Large asteroid collisions with Earth are very infrequent, but when they occur their effects on the planet’s climate can be devastating. The extent of an asteroid’s effects has to do in part, with its size, which can vary from very small (pebble or baseball-sized) to gigantic: the asteroid Ida, pictured above, has dimensions of roughly 35 x 13 x 15 miles, and has a small moon which orbits around it! (The moon, Dactyl, is visible in the right side of the image.)

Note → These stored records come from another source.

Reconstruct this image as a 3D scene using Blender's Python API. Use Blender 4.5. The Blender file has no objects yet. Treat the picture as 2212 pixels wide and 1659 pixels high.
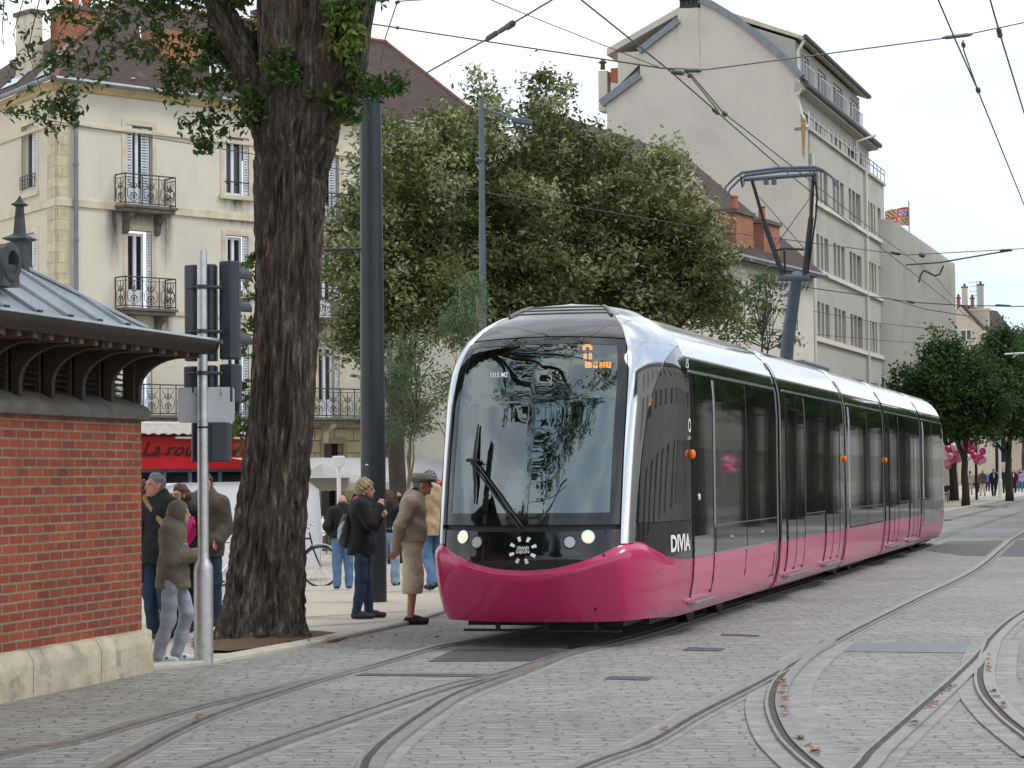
import bpy, math, random
import numpy as np
from mathutils import Vector, Matrix, noise as mnoise
random.seed(7); RNG = np.random.default_rng(11)
C = bpy.context.scene.collection
sc = bpy.context.scene
R = math.radians
# ------------------------------------------------------------------ camera
F = 5000.0
CAMZ = 1.7
PITCH = math.atan(196.5/F); ROLL = -0.0093
cam_d = bpy.data.cameras.new("camera"); cam = bpy.data.objects.new("camera", cam_d); C.objects.link(cam)
sc.camera = cam
cam_d.sensor_width = 36; cam_d.lens = F/2212*36; cam_d.clip_start = .1; cam_d.clip_end = 3000
CM = Matrix.Rotation(math.pi/2+PITCH, 4, 'X') @ Matrix.Rotation(ROLL, 4, 'Z')
CM.translation = (0, 0, CAMZ)
cam.matrix_world = CM
CR = CM.to_3x3()
def ray(x, y):
    d = CR @ Vector(((x-1106)/F, -(y-829.5)/F, -1))
    return d/d.y
def at(x, y, Y): return Vector((0, 0, CAMZ))+ray(x, y)*Y
def atz(x, y, z):
    d = ray(x, y); return Vector((0, 0, CAMZ))+d*((z-CAMZ)/d.z)
# tram axis frame
U = Vector((.2695, .963, 0)).normalized(); N = Vector((-U.y, U.x, 0))
T0 = Vector((.70, 24.5, 0))
def gz(X, Y):
    d = (X-T0.x)*N.x+(Y-T0.y)*N.y
    t = min(max((d-3.4)/16, 0), 1); t2 = t*t*(3-2*t)
    w = min(max((Y-26)/8, 0), 1)
    return -.6*t2*w
def grd(x, y, dz=0):
    z = 0
    for _ in range(12):
        p = atz(x, y, z); z = .5*z+.5*gz(p.x, p.y) if _ else gz(p.x, p.y)
    p.z += dz; return p
# ------------------------------------------------------------------ objects
def setp(o, label=None, cat=None, group=None, kind=None):
    if label: o['label'] = label
    if cat: o['category'] = cat
    if group: o['group'] = group
    if kind: o['kind'] = kind
    return o
def thing(name, label, cat, loc=(0, 0, 0), rz=0, group=None):
    o = bpy.data.objects.new(name, None); C.objects.link(o); o.empty_display_size = .2
    o.location = loc; o.rotation_euler = (0, 0, rz)
    return setp(o, label, cat, group)
def copy_tree(o, parent=None):
    c = o.copy(); C.objects.link(c); c.parent = parent
    for ch in list(o.children): copy_tree(ch, c)
    return c
class MB:
    def __init__(s): s.v = []; s.f = []; s.mi = []; s.m = 0
    def add(s, vs, fs):
        b = len(s.v); s.v += [tuple(v) for v in vs]; s.f += [tuple(b+i for i in f) for f in fs]; s.mi += [s.m]*len(fs); return s
    def box(s, x0, x1, y0, y1, z0, z1):
        v = [(x, y, z) for z in (z0, z1) for y in (y0, y1) for x in (x0, x1)]
        return s.add(v, [(0, 2, 3, 1), (4, 5, 7, 6), (0, 1, 5, 4), (2, 6, 7, 3), (0, 4, 6, 2), (1, 3, 7, 5)])
    def obox(s, c, ax, ay, az):
        c = Vector(c); ax = Vector(ax); ay = Vector(ay); az = Vector(az)
        v = [c+ax*i+ay*j+az*k for k in (-1, 1) for j in (-1, 1) for i in (-1, 1)]
        return s.add(v, [(0, 2, 3, 1), (4, 5, 7, 6), (0, 1, 5, 4), (2, 6, 7, 3), (0, 4, 6, 2), (1, 3, 7, 5)])
    def beam(s, a, b, w, h):
        a = Vector(a); b = Vector(b); d = (b-a); up = Vector((0, 0, 1))
        if abs(d.normalized().z) > .98: up = Vector((0, 1, 0))
        sd = d.cross(up).normalized(); u2 = sd.cross(d).normalized()
        return s.obox((a+b)/2, d/2, sd*w/2, u2*h/2)
    def tube(s, pts, r, n=8, caps=True):
        pts = [Vector(p) for p in pts]; m = len(pts)
        rs = r if isinstance(r, (list, tuple)) else [r]*m
        vs = []; fs = []; pu = None
        for i, p in enumerate(pts):
            d = (pts[min(i+1, m-1)]-pts[max(i-1, 0)])
            if d.length < 1e-9: d = Vector((0, 0, 1))
            d.normalize()
            if pu is None:
                u = d.orthogonal().normalized()
            else:
                u = pu-d*pu.dot(d)
                u = u.normalized() if u.length > 1e-6 else d.orthogonal().normalized()
            pu = u; w = d.cross(u)
            for k in range(n):
                a = 2*math.pi*k/n; vs.append(p+(u*math.cos(a)+w*math.sin(a))*rs[i])
        for i in range(m-1):
            for k in range(n):
                k2 = (k+1) % n; fs.append((i*n+k, i*n+k2, (i+1)*n+k2, (i+1)*n+k))
        if caps: fs.append(tuple(range(n-1, -1, -1))); fs.append(tuple((m-1)*n+k for k in range(n)))
        return s.add(vs, fs)
    def cyl(s, a, b, r, n=16): return s.tube([a, b], r, n)
    def lathe(s, prof, n=24, c=(0, 0, 0)):
        vs = [(c[0]+r*math.cos(2*math.pi*k/n), c[1]+r*math.sin(2*math.pi*k/n), c[2]+z) for r, z in prof for k in range(n)]
        fs = [(i*n+k, i*n+(k+1) % n, (i+1)*n+(k+1) % n, (i+1)*n+k) for i in range(len(prof)-1) for k in range(n)]
        return s.add(vs, fs)
    def ball(s, c, r, n=12, sc_=(1, 1, 1)):
        m = n//2+1
        vs = []; fs = []
        for i in range(m+1):
            th = math.pi*i/m
            for k in range(n):
                a = 2*math.pi*k/n
                vs.append((c[0]+r*sc_[0]*math.sin(th)*math.cos(a), c[1]+r*sc_[1]*math.sin(th)*math.sin(a), c[2]+r*sc_[2]*math.cos(th)))
        for i in range(m):
            for k in range(n):
                k2 = (k+1) % n; fs.append((i*n+k, (i+1)*n+k, (i+1)*n+k2, i*n+k2))
        return s.add(vs, fs)
    def grid(s, P, flip=False):   # P: array [i][j] of points
        n = len(P); m = len(P[0]); vs = [p for row in P for p in row]
        fs = [(i*m+j, i*m+j+1, (i+1)*m+j+1, (i+1)*m+j) for i in range(n-1) for j in range(m-1)]
        if flip: fs = [f[::-1] for f in fs]
        return s.add(vs, fs)
    def prism(s, poly, axis, a, b):  # poly 2-D, extruded along axis from a to b
        def P(p, t):
            if axis == 'x': return (t, p[0], p[1])
            if axis == 'y': return (p[0], t, p[1])
            return (p[0], p[1], t)
        n = len(poly); vs = [P(p, a) for p in poly]+[P(p, b) for p in poly]
        fs = [tuple(range(n)), tuple(range(2*n-1, n-1, -1))]+[(i, n+i, n+(i+1) % n, (i+1) % n) for i in range(n)]
        return s.add(vs, fs)
    def build(s, name, mats, parent=None, smooth=False, bevel=0, fixn=True, loc=None):
        me = bpy.data.meshes.new(name); me.from_pydata([tuple(v) for v in s.v], [], s.f)
        if not isinstance(mats, (list, tuple)): mats = [mats]
        for m in mats: me.materials.append(m)
        if len(mats) > 1: me.polygons.foreach_set('material_index', s.mi)
        me.update()
        if fixn:
            import bmesh
            bm = bmesh.new(); bm.from_mesh(me); bmesh.ops.recalc_face_normals(bm, faces=bm.faces); bm.to_mesh(me); bm.free()
        if smooth: me.polygons.foreach_set('use_smooth', [True]*len(me.polygons))
        o = bpy.data.objects.new(name, me); C.objects.link(o)
        if parent: o.parent = parent
        if loc: o.location = loc
        if bevel:
            b = o.modifiers.new('bevel', 'BEVEL'); b.width = bevel; b.segments = 2; b.limit_method = 'ANGLE'
        if smooth == 'auto':
            me.polygons.foreach_set('use_smooth', [True]*len(me.polygons))
            try: me.set_sharp_from_angle(angle=R(35))
            except Exception: pass
        return o
def npmesh(name, V, Fq, mat, parent=None, smooth=False, attr=None):
    V = np.asarray(V, dtype=np.float32); Fq = np.asarray(Fq, dtype=np.int32)
    me = bpy.data.meshes.new(name); k = Fq.shape[1]
    me.vertices.add(len(V)); me.vertices.foreach_set('co', V.ravel())
    me.loops.add(len(Fq)*k); me.loops.foreach_set('vertex_index', Fq.ravel())
    me.polygons.add(len(Fq)); me.polygons.foreach_set('loop_start', np.arange(0, len(Fq)*k, k, dtype=np.int32))
    me.update(calc_edges=True)
    if smooth: me.polygons.foreach_set('use_smooth', np.ones(len(Fq), dtype=bool))
    if attr is not None:
        a = me.attributes.new('tint', 'FLOAT', 'POINT'); a.data.foreach_set('value', np.asarray(attr, dtype=np.float32))
    me.materials.append(mat); me.validate()
    o = bpy.data.objects.new(name, me); C.objects.link(o)
    if parent: o.parent = parent
    return o
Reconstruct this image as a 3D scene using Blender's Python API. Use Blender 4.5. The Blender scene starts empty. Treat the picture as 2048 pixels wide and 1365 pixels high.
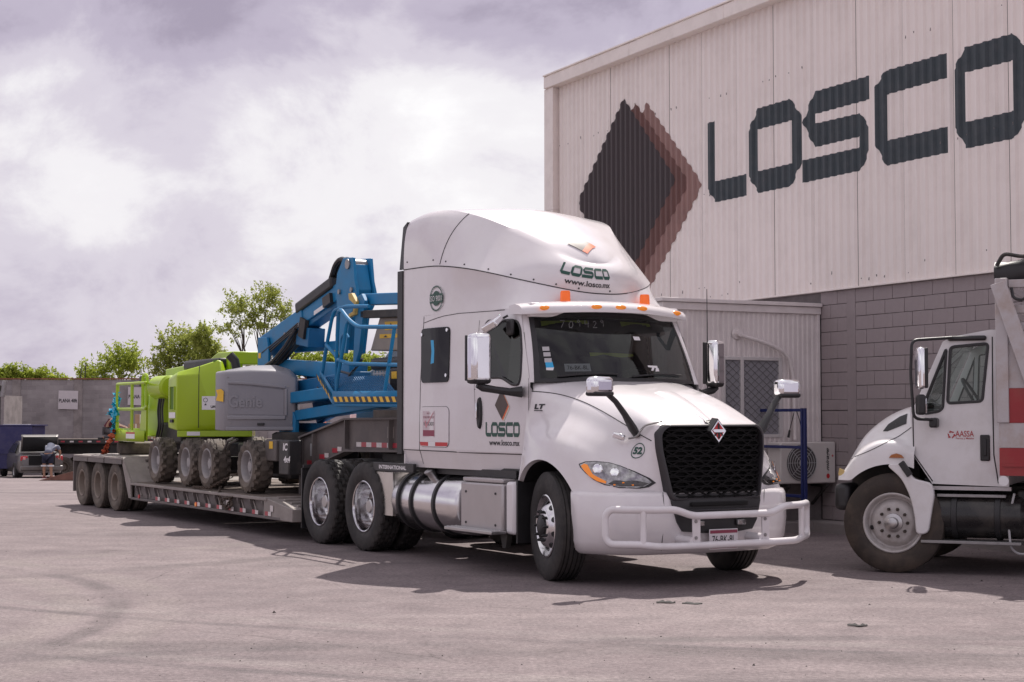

Though infrequent, asteroid impacts have likely been the causes of the most devastating catastrophes to afflict the Earth, including triggering the several mass extinctions that have occurred throughout the 3.7 billion year history of life on the planet. Large asteroid impacts effect the Earth’s climate in several ways over different time scales:
 
 
When an asteroid arrives at Earth, it is traveling at very high speed and as it passes through the atmosphere, significant amounts of heat are generated. This causes short-term warming of the atmosphere.
 
     
 
When the asteroid strikes the Earth’s surface, hot debris is thrown into the atmosphere, further heating it.
 
     
 
This heat causes either local or global wildfires, depending on how large the impact is, and the burning vegetation contributes more debris, in the form of soot, into the atmosphere.
 
     
 
The soot that enters the atmosphere from the burning vegetation and the original impact can remain there for days to years. This debris is usually washed out of the lower atmosphere by rain within weeks, but in the upper atmosphere, where there is no rain, it stays until pulled down slowly by gravity. All this soot in the atmosphere blocks sunlight, causing the Earth’s climate to cool over periods of up to a few years.
 
     
  The soot that is washed out of the lower atmosphere contributes to acid rain, which acidifies the oceans.  
     
 
The debris that entered the atmosphere also leads to increased CO2 levels, which will cause global temperatures to increase over decades to centuries until vegetation grows back and is able to lower CO2 levels. However, vegetation may not be able to lower CO2 to pre-impact levels.